Si bien el pico de interés por Uber en Argentina parece haber quedado atrás, en el mundo la discusión no cesa. A fines de septiembre último la agencia de transporte de la ciudad de Londres decidió no renovarle a Uber la licencia para operar en la ciudad por considerarla insuficientemente “ajustada y adecuada”, lo que se podría interpretar en lenguaje local como “floja de papeles”. Ciudades como Delhi en India o Austin en Estados Unidos ya habían tomado decisiones similares, pero Londres se trata de la primera gran ciudad en prohibirle operar. Además se trata de un mercado valioso, con millones de clientes y más de 40.000 choferes que compiten con los clásicos taxis negros de la ciudad. Estos últimos son aproximadamente un 30 por ciento más caros y requieren dificultosos exámenes para obtener la licencia (que implican, entre otras cosas, memorizar las 25.000 calles de la intrincada ciudad). 

Uber, valuada en 70.000 millones de dólares, ya anunció que apelará para evitar un efecto cascada en otras ciudades. No será fácil: pese a presentarse a sí misma como una simple aplicación, ha sufrido repetidas acusaciones por maltrato a sus trabajadores, misoginia, acoso, además de falta de seguros correspondientes y chequeos adecuados para evaluar a sus choferes, quienes acumulan numerosas demandas por abuso sexual. Los trabajadores también han protestado en repetidas ocasiones por las bajas remuneraciones, algo debido en parte a las comisiones que se lleva la “aplicación”, pero también por la agresiva política empresaria para conquistar el mercado. 

Uber se defiende explicando que los choferes no son empleados, sino “socios” que eligen libremente trabajar con ellos. Para seducirlos intenta que su aplicación se experimente como un juego con objetivos a alcanzar, premios y promesas de clientes en determinados barrios para que los choferes extiendan su jornada laboral y reducir los tiempos de respuesta a los clientes. Por otro lado, la empresa deja bastante libertad a los gerentes locales para decidir la mejor forma de gestionar la empresa cuyo principal objetivo es crecer. Esta política ha contribuido a un clima de estrés y el maltrato con los empleados.
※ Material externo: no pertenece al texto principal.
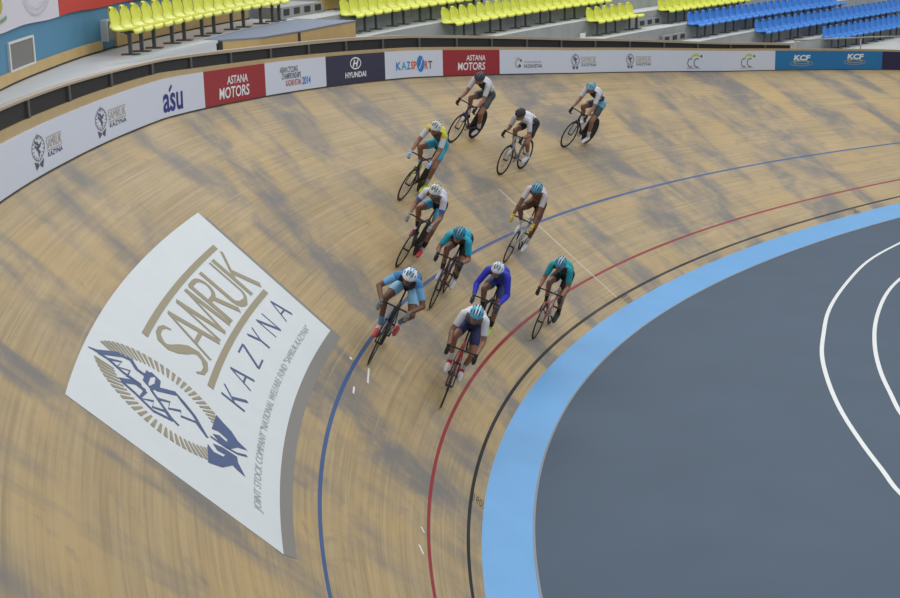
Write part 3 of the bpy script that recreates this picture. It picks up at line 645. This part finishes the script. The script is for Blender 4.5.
# small marks on the track
def deck(u, w, h): return at(-u, w, h)
mk_m = mat('mark_black', srgb(52, 50, 48), .6)
def mark(s, v, t, label):
    mb = MB(); fn = lambda a, b: at(s+b, v-a, .003); 
    put_text(mb, t, -.075, .075, -.12, .12, fn, .0)
    stroke(mb, [(-.09, -.15), (.09, -.15), (.09, .15), (-.09, .15)], .008, fn, 0, True)
    tag(mb.build('distance_mark', mk_m), label, 'number')
mark(-14.37, .11, '160', 'black distance number beside the black line near the bottom of the photo')
mark(-25.2, .10, '150', 'black boxed distance number at the foot of the white cross line')
mark(-35.95, .09, '140', 'black distance number beside the black line at the far right bend')
tp_m = mat('tape_white', srgb(222, 222, 218), .6)
for (a, b, wdt, lb) in (((-15.45, 2.285), (-15.0, 2.20), .032, 'long white tape strip in front of the leading blue rider'), ((-14.56, 2.35), (-14.35, 2.325), .032, 'short white tape strip beside the blue line'), ((-15.31, 2.58), (-15.25, 2.57), .05, 'tiny white tape scrap just outside the blue line'), ((-12.2, .99), (-12.1, .945), .03, 'upper white tape scrap beside the red line at the bottom'), ((-11.65, 1.035), (-11.48, .975), .035, 'lower white tape scrap beside the red line at the bottom')):
    mb = MB(); stroke(mb, [(-a[0], a[1]), (-b[0], b[1])], wdt, lambda u, w: at(-u, w, .003)); mb.grid([[at(a[0], a[1], 0), at(a[0], a[1], .003)], [at(b[0], b[1], 0), at(b[0], b[1], .003)]])
    tag(mb.build('tape_strip', tp_m), lb, 'tape')
#RIDERS#
# ------------------------------------------------------------------ riders and bicycles
WBASE, FX, RX, WR = .97, .58, -.39, .335
def bike_matrix(s, v, head, lean):
    pf = at(s, v); T = at(s+.01, v)-at(s-.01, v); kk = np.linalg.norm(T)/.02; T /= np.linalg.norm(T)
    pr = at(s-WBASE*math.cos(head)/kk, v-WBASE*math.sin(head)); F = pf-pr; F /= np.linalg.norm(F)
    N = at(s-.4, v, 1)-at(s-.4, v); N -= F*(N @ F); N /= np.linalg.norm(N); L = np.cross(N, F)
    U = N*math.cos(lean)+L*math.sin(lean); Lf = np.cross(U, F); o = (pf+pr)/2-F*(FX+RX)/2
    m = Matrix.Identity(4)
    for i in range(3): m[i][0] = F[i]; m[i][1] = Lf[i]; m[i][2] = U[i]; m[i][3] = o[i]
    return m
def ring_pts(cx, cz, r, n=40, y=0.0): return [(cx+r*math.cos(2*PI*i/n), y, cz+r*math.sin(2*PI*i/n)) for i in range(n)]
tyre_m = mat('tyre_black', srgb(34, 33, 34), .6); rim_m = mat('rim_black', srgb(40, 40, 44), .5, spec=.3); disc_m = mat('disc_black', srgb(30, 30, 33), .6, spec=.2)
spoke_m = mat('spoke_steel', srgb(120, 120, 124), .3, .7); chain_m = mat('chain_steel', srgb(90, 90, 94), .35, .8); tape_m = mat('bar_tape', srgb(28, 28, 30), .7); sad_m = mat('saddle_black', srgb(30, 30, 32), .5)
def bar_path(sd):
    P = [(.475, 0, .885), (.478, .09*sd, .887), (.482, .165*sd, .888), (.50, .195*sd, .888), (.545, .203*sd, .882), (.578, .205*sd, .86), (.588, .207*sd, .825), (.572, .208*sd, .785), (.535, .209*sd, .765), (.475, .21*sd, .757)]
    return P
def make_bike(cfg, mw):
    root = empty('track_bicycle', mw=mw); tag(root, cfg['bike'], 'bicycle', 'racing bicycles')
    fm = mat('frame_%s' % cfg['fname'], cfg['fcol'], .3); f2 = mat('fork_%s' % cfg.get('f2name', cfg['fname']), cfg.get('f2col', cfg['fcol']), .3)
    mb = MB(); BB = (0, 0, .285)
    mb.tube([BB, (-.185, 0, .80)], .017, 10); mb.tube([(-.172, 0, .77), (.415, 0, .80)], .017, 10); mb.tube([BB, (.435, 0, .71)], .022, 10); mb.tube([(.408, 0, .845), (.446, 0, .665)], .022, 10)
    for sd in (-1, 1): mb.tube([(0, .02*sd, .285), (-.1, .035*sd, .295), (RX, .058*sd, WR)], .010, 8); mb.tube([(-.178, .012*sd, .755), (RX, .058*sd, WR)], .008, 8)
    mb.tube([(0, -.035, .285), (0, .035, .285)], .024, 12); fr = mb.build('frame', fm, root)
    mb = MB(); mb.tube([(.446, -.05, .66), (.446, .05, .66)], .016, 8)
    for sd in (-1, 1): mb.tube([(.446, .047*sd, .665), (.50, .05*sd, .53), (FX, .052*sd, WR)], [.014, .012, .008], 8)
    mb.build('fork', f2, root)
    mb = MB(); mb.tube([(-.183, 0, .79), (-.245, 0, .975)], .013, 8); mb.build('seatpost', rim_m, root)
    mb = MB(); mb.ell((-.295, 0, .985), np.eye(3), (.085, .068, .022)); mb.ell((-.195, 0, .983), np.eye(3), (.14, .024, .018)); mb.build('saddle', sad_m, root)
    mb = MB(); mb.tube([(.408, 0, .86), (.475, 0, .885)], .016, 8); mb.build('stem', rim_m, root)
    mb = MB(); P = bar_path(-1)[::-1]+bar_path(1)[1:]; mb.tube(P, .0125, 8); hb = mb.build('handlebar', rim_m, root)
    for sd in (-1, 1):
        mb = MB(); mb.tube(bar_path(sd)[5:], .0155, 8); mb.build('bar_tape', cfg.get('tape', tape_m), hb)
    for nm, cx in (('front_wheel', FX), ('rear_wheel', RX)):
        if nm == 'rear_wheel' and cfg['disc']:
            mb = MB(); prof = [(.012, .022), (.10, .020), (.22, .014), (.305, .010), (.324, .009)]
            for sd in (-1, 1): mb.grid([[(cx+r*math.cos(2*PI*i/48), sd*y, WR+r*math.sin(2*PI*i/48)) for r, y in prof] for i in range(48)], 0, True, True); mb.add([(cx+.012*math.cos(2*PI*i/12), sd*.022, WR+.012*math.sin(2*PI*i/12)) for i in range(12)], [tuple(range(12))])
            mb.grid([[(cx+.324*math.cos(2*PI*i/48), y, WR+.324*math.sin(2*PI*i/48)) for y in (-.009, .009)] for i in range(48)], 0, True, True)
            w = mb.build(nm, disc_m, root, False); w['label'] = 'solid black disc wheel'
        else:
            mb = MB(); prof = [(.285, .004), (.300, .010), (.320, .0095), (.326, .006), (.326, -.006), (.320, -.0095), (.300, -.010), (.285, -.004), (.285, .004)]
            mb.grid([[(cx+r*math.cos(2*PI*i/48), y, WR+r*math.sin(2*PI*i/48)) for r, y in prof] for i in range(48)], 0, True, True); w = mb.build(nm, rim_m, root)
            mb = MB()
            for k in range(20):
                a = 2*PI*k/20; b = a+(.25 if k % 2 else -.25); y = .022*(1 if k % 4 < 2 else -1)
                mb.tube([(cx+.02*math.cos(b), y, WR+.02*math.sin(b)), (cx+.288*math.cos(a), 0, WR+.288*math.sin(a))], .0013, 5)
            sp = mb.build('spokes', spoke_m, w); sp['kind'] = 'stuff'
            mb = MB(); mb.tube([(cx, -.045, WR), (cx, .045, WR)], .016, 10); mb.tube([(cx, -.055, WR), (cx, .055, WR)], .007, 8); mb.build('hub', rim_m, w)
        mb = MB(); mb.tube(ring_pts(cx, WR, .326, 56), .0115, 8, 0, False, True); mb.build('tyre', tyre_m, w)
    th = cfg['crank']; pl = np.array([math.cos(th), 0, math.sin(th)])*.17
    mb = MB(); mb.tube(ring_pts(0, .285, .092, 40, -.042), .005, 6, 0, False, True)
    for k in range(5): a = th+2*PI*k/5; mb.tube([(0, -.042, .285), (.09*math.cos(a), -.042, .285+.09*math.sin(a))], .007, 6)
    mb.tube([(0, -.062, .285), (0, .062, .285)], .012, 8); ck = mb.build('crankset', rim_m, root)
    for sd in (1, -1):
        q = np.array([0, 0, .285])+pl*sd
        mb = MB(); mb.tube([(0, .062*sd, .285), q+np.array([0, .066*sd, 0])], [.014, .011], 8); mb.build('crank_arm', rim_m, ck)
        mb = MB(); mb.box(q+np.array([0, .115*sd, 0]), (.07, .06, .014)); mb.tube([q+np.array([0, .066*sd, 0]), q+np.array([0, .14*sd, 0])], .006, 6); mb.build('pedal', rim_m, ck)
    up = [(.094*math.sin(a), -.042, .285+.094*math.cos(a)) for a in np.linspace(.15, PI-.12, 12)]; bk = [(RX-.034*math.sin(a), -.042, WR-.034*math.cos(a)) for a in np.linspace(.1, PI-.1, 8)]
    mb = MB(); mb.tube(up+bk, .0045, 5, 0, False, True); mb.build('chain', chain_m, root)
    return root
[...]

Las prácticas del emprendorismo de shock están dejando muchos heridos en el camino; la empresa remplazó en agosto al fundador Travis Kalanick por un nuevo CEO, Dara Khosrowashi, un inmigrante iraní llegado a Estados Unidos en 1978, cuyo principal objetivo será revertir la negativa imagen de la empresa.

Racismo y taxis

La tensión con Uber no es exclusivamente legal o económica sino que funciona también como un resumen de las crecientes tensiones de una sociedad con condiciones de trabajo en constante deterioro. A la cuestión económica se le ha sumado un aspecto racial: mientras que la mayoría de los taxistas londinenses son blancos, los choferes de Uber suelen ser inmigrantes de color que se aferran a la alternativa flexibilizada que les ofrece la aplicación. Con temor a perder su propio trabajo, los taxistas atacan verbal y físicamente a los choferes de Uber acusándolos de “esclavos negros” o cosas peores. Por si fuera poco, los usuarios reunieron más de 800.000 firmas en change.org para pedir la continuidad de un servicio que les resulta más económico. Es de esperar que estos conflictos entre trabajadores crezcan y permitan colar más flexibilización laboral en el mundo, además de facilitar a empresas como Uber utilizar los tentáculos de la fibra óptica para captar parte de la renta del transporte local de ciudades de todo el mundo, una moderna forma de extractivismo 2.0. 

La quita de la licencia no resolverá el problema de fondo pero, al menos, el Estado se sintió interpelado. Mientras tanto, los ex “socios” de Uber, quienes no pueden resignarse a perder sus ingresos, se pasan a otras de las aplicaciones disponibles, las cuáles tienen políticas algo menos agresivas, ofrecen mejores pagos y parecen más dispuestas a cumplir con las exigencias legales para mantener sus licencias.